9.16.7. Special functions

scipy.special exposes a handful of statistical and probability functions that behave like universal functions – they accept a scalar, an iterable, or an ndarray and return a float ndarray:

x = np.linspace(0, 4, num=8)

sp.special.erf(x)         # error function
sp.special.erfc(x)        # complementary error function
sp.special.gamma(x + 1)   # gamma function
sp.special.gammaln(x + 1) # log-gamma function

The error function and its complement appear in the CDF of a Gaussian; the gamma functions show up in beta / chi-squared / student-t calculations.

9.16.8. Random numbers

numpy.random provides a Generator class that draws samples from common distributions. The generator is stateful: each call advances its internal state, so consecutive calls return independent samples:

from ulab import numpy as np

rng = np.random.Generator(seed=42)

rng.random(size=5)             # 5 uniform [0.0, 1.0) samples
rng.uniform(low=-1.0, high=1.0, size=10)
rng.normal(loc=0.0, scale=1.0, size=(2, 4))

The output dtype is always float. size= accepts an integer (1-D output) or a tuple (n-D output); when omitted, a single Python float is returned.

The generator is suitable for simulation, dithering, synthetic test data, and any other application where cryptographic strength is not required. It is not suitable for keys or tokens.
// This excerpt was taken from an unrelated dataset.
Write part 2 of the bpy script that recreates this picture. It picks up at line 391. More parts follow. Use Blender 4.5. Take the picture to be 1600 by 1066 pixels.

9.16.9. What is not covered here

A handful of routines exposed by the reference – the .npy I/O helpers (load(), save(), loadtxt(), savetxt()), set_printoptions(), the experimental curve_fit() stub – are straightforward extensions of patterns already shown on this page. See numpy — numpy-compatible array operations and scipy — subset of scipy via ulab for the complete argument-level reference.

9.16.10. Firmware availability

Whether each submodule is actually present depends on how the firmware on the cam was built. Calling a function the firmware does not include raises AttributeError. dir(sp), dir(sp.optimize), dir(np.random) and friends report what is available on the cam being targeted.